Poverty and Inequality

The standard model does not consider inequality for benefit cost analysis. But behavioral economics points the other direction:

  1. Distributional preferences: People have an interest in equal distribution of goods (Charness and Rabin 2002), particularly in the form of altruism. In contingency valuations, people are willing to pay more for equality.
  2. Reciprocity and fairness: People don’t display positive reciprocity, but they do show negative reciprocity and strong concern withdrawal (I won’t help you if you harm me).
  3. Reference dependence: Social comparisons can decrease well-being if you live in a relatively wealthier neighborhood (Luttmer 2005). Positional goods (think status symbols) set off an arms race, where everyone seeks a stronger relative status. Another example is the hedonic treadmill, where subjects revert to baseline subjective wellbeing (Wilson et al. 2000).

Scarcity is having less than you feel you need. It causes tunneling, a mangement of the scarcity at hand (Mullainathan and Shafir 2013). The poor are more focused on a tax at hand (the focus dividend) but at the expense of better planning. The wealthy benefit from slack, or extra budget, because it makes choices easier and cushions bad choices. Conversely, the poor are caught in poverty traps, as gains are likely to be lost quickly.

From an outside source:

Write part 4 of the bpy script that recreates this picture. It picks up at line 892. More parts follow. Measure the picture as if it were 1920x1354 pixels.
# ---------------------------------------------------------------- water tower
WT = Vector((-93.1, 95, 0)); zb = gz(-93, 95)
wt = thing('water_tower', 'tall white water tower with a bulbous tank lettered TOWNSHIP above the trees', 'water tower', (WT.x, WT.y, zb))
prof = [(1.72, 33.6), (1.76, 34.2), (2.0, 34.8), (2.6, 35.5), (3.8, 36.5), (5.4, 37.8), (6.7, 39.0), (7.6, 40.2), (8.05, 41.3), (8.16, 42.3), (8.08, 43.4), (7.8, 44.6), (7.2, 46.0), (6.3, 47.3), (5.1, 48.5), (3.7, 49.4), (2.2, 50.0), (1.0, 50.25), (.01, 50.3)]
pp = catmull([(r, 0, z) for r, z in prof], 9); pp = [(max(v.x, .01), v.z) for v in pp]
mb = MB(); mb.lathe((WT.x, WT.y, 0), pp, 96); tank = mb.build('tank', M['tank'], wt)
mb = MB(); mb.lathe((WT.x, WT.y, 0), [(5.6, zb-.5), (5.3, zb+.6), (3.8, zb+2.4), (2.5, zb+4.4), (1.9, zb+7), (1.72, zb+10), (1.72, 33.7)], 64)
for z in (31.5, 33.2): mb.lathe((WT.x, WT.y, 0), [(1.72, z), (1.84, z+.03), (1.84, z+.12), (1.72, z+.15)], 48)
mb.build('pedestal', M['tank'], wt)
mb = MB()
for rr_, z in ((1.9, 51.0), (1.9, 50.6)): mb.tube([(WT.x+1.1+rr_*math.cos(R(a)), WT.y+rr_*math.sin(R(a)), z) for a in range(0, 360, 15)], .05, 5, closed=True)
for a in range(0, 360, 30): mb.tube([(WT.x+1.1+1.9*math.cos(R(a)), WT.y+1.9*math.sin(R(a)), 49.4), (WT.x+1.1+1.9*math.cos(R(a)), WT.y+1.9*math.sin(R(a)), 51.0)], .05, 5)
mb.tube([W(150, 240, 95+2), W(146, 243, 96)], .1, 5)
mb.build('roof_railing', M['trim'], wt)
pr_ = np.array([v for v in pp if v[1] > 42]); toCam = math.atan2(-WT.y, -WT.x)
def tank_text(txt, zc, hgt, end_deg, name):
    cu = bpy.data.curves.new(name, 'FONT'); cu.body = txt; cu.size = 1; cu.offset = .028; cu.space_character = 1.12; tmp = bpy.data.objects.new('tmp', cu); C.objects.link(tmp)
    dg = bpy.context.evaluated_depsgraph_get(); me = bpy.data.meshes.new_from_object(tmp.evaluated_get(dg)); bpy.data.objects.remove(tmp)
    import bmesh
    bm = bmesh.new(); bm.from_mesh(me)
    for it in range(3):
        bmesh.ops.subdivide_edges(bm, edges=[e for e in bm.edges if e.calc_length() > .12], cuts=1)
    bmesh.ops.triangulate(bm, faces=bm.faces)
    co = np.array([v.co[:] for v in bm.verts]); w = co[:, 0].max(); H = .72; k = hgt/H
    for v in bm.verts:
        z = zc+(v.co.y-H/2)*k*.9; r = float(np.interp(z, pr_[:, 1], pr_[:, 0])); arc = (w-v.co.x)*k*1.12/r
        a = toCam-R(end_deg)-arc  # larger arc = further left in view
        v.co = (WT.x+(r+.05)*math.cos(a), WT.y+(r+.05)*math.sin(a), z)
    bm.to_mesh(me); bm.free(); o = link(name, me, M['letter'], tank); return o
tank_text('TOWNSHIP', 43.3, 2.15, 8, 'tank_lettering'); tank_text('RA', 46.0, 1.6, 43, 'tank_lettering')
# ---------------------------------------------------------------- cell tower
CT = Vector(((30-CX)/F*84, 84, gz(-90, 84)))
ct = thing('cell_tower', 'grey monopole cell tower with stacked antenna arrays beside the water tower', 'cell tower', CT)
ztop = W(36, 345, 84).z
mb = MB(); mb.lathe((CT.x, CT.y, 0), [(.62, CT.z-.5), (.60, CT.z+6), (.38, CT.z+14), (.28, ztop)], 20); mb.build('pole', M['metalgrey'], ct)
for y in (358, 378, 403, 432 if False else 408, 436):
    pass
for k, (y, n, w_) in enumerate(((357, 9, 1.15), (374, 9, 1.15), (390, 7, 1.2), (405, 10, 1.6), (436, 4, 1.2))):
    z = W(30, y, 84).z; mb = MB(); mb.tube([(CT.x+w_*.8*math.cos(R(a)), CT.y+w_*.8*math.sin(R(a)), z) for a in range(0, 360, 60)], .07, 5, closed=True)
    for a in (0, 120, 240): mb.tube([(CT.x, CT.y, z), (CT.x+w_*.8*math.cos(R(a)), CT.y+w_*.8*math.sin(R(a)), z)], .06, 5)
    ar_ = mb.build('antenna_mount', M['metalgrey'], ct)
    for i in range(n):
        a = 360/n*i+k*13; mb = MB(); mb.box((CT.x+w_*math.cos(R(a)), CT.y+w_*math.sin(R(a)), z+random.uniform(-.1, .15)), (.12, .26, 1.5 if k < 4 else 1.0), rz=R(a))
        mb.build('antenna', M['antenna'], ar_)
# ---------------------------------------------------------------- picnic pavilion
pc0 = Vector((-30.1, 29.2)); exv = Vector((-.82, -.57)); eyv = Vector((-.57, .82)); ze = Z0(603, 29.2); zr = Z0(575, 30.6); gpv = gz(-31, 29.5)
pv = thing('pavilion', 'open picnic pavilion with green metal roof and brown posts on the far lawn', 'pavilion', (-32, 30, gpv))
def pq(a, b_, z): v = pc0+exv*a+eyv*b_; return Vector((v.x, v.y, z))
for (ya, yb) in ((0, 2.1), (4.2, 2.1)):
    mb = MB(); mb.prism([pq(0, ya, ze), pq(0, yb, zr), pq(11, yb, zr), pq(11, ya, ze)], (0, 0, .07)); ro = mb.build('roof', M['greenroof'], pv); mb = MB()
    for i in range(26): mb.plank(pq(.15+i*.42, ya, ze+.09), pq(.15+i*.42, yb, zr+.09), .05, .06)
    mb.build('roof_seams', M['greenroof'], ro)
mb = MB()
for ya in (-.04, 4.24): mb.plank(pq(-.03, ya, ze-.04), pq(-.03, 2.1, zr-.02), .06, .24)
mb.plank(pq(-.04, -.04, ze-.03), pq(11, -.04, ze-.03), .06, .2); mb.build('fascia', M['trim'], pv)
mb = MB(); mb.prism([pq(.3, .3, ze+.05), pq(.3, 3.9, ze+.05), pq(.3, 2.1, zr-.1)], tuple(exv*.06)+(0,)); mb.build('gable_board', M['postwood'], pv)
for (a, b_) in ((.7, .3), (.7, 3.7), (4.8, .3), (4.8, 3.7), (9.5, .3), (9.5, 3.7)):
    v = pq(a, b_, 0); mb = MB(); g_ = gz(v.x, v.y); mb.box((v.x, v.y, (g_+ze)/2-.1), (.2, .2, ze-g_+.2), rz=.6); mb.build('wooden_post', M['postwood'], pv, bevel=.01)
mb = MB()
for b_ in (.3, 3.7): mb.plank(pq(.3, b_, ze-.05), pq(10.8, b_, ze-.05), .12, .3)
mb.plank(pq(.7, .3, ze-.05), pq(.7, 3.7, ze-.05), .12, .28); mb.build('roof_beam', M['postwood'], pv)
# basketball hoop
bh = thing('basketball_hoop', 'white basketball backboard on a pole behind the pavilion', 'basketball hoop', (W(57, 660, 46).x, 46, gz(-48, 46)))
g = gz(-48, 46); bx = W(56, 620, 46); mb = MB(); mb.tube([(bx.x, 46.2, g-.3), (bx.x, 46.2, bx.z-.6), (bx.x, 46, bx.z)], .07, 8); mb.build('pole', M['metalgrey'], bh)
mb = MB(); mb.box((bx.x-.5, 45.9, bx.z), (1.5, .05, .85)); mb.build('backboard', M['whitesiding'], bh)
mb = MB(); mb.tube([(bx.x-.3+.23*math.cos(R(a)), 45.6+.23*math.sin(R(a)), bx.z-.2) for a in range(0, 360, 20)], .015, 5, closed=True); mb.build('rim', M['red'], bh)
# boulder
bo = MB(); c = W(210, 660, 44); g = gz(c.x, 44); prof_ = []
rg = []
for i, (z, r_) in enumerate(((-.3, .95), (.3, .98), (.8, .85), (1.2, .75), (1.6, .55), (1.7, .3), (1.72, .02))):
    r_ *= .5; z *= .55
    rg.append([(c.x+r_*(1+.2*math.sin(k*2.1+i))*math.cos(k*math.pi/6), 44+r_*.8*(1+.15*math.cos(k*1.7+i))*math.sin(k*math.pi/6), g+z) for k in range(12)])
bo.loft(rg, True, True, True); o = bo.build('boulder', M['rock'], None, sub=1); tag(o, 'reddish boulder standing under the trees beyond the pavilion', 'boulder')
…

If scarcity impairs judgement, then perhaps a $100 cash transfer can provide more than $100 of value if it corrects irrationality. aAn experiment called SEED demonstrated more employment, self-insurance, and psychological ease. Yet, a smaller scale experiment with vendors in India and the Phillipines failed (Karlan et al. 2018).

Benefit Cost Analysis

BCA is the difference between aggregate willingness to pay (WTP) and aggregate wilingness to accept payment (WTA). To conduct BCA, predict and quantify the impacts of a policy in terms of dollars, often through QALYs, statistical lives, etc. Some problems:

  1. Loss aversion: The WTA is higher than a practically identical WTP scenario. One solution is to pick WTP or WTA depending on whether a gain or loss is at play. Another is to elicit indifference values between gains and losses.
  2. Present bias/temptation goods: Temptation goods may be overvalued. One approach is to assume present bias and attempt to correct for temptation. Another is to elicit WTP to stop engaging in a temptation good.
  3. VSL and risk preferences: A value of a statistical life is the WTP for an amount of risk reduction necessary to save one life, on average. VSL depends on risk context (planes are scary) and not on degree of risk reduction (overweighting of small probabilities).

Well-being analysis (WBA) involves measuring subjective well-being (SWB) through surveys and for different aspects of life creates an estimate of welfare impact. BCA is based on a preferentialist definition of welfare (people prefer things that provide more welfare) while WBA is a hedonic definition (good things provide greater subjective wellbeing).